Averting `E.T.' Fraud

SCIENCE COMMENTARY

May 30, 1989

PEOPLE striving for difficult goals seldom ask what they will do if they succeed. Happily, a group of scientists, lawyers, and government officials interested in the Search for Extraterrestrial Intelligence (SETI) have done just that. They have drawn up guidelines for dealing responsibly with the electronic equivalent of ``a note in a bottle'' from outer space. This is no whimsical exercise of science fiction buffs. It's a badly needed set of principles that - if universally adopted - would guard against fraud and serious error in connection with what would undoubtedly be one of the most sensational claims of scientific discovery ever made.

That's why the international scientific community is moving quickly to consider the guidelines after their introduction at the Planetary Society's SETI conference in Toronto last October.

The International Academy of Astronautics endorsed the guidelines in April. The International Society of Space Law has subsequently added its approval. Now the International Astronautical Union is scheduled to consider the guidelines - and probably will adopt them - at its October meeting in Beijing. The document then is to go before the International Council of Scientific Unions and the International Astronomical Union during the next two years.

If these major umbrella organizations adopt the guidelines, the global scientific community will have pledged to behave itself when one or more of its members concerned with SETI thinks it has a ``signal.''

False alarms have already occurred. Often these are radar emissions and other man-made interference that subtly mimic the characteristics that SETI researchers look for. Sometimes there are tantalizing electronic will-o'-the-wisps that occur once, never to reappear.

These events provide tempting occasions for premature claims. Self-serving claimants could exploit the short-lived media attention. Wide-eyed enthusiasts could embarrass themselves and the whole SETI enterprise.

The Declaration of Principles Concerning Activities Following the Detection of Extraterrestrial Intelligence - to use the official title - will prevent this, if adhered to. It provides that no public announcement be made until a suspected signal is verified by other researchers. It would coordinate such announcements through normal scientific channels. It sets scientific standards for judging the validity of a ``signal.'' It also provides that no government or research unit keep SETI information secret.

SETI began three to four decades ago as a hobbylike activity of a few farsighted scientists. It now is a serious, albeit low-key, international research effort. Scientists in the Soviet Union and the United States historically have taken the lead.

One of the most prominent current projects is led by Paul Horowitz of Harvard University on behalf of the Planetary Society. The society now has an agreement with the Argentine Institute of Radioastronomy to run a second SETI facility in the Southern Hemisphere, under the leadership of Ra'ul Colomb.
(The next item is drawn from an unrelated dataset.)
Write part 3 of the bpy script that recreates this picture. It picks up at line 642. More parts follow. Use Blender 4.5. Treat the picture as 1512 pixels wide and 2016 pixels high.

Meanwhile, the National Aeronautics and Space Administration in the United States is developing equipment to begin a major SETI program on Columbus Day 1992 - 500 years after the Italian navigator's arrival in the New World. It's not an expensive effort. NASA's fiscal 1990 budget request includes $4.5 million for the project.

But money is not the issue here. If SETI ever succeeds, the knowledge that we are not alone in the cosmos will revolutionize humanity's concept of itself. This is why it's important that the announcement of any suspected alien signal be made with propriety.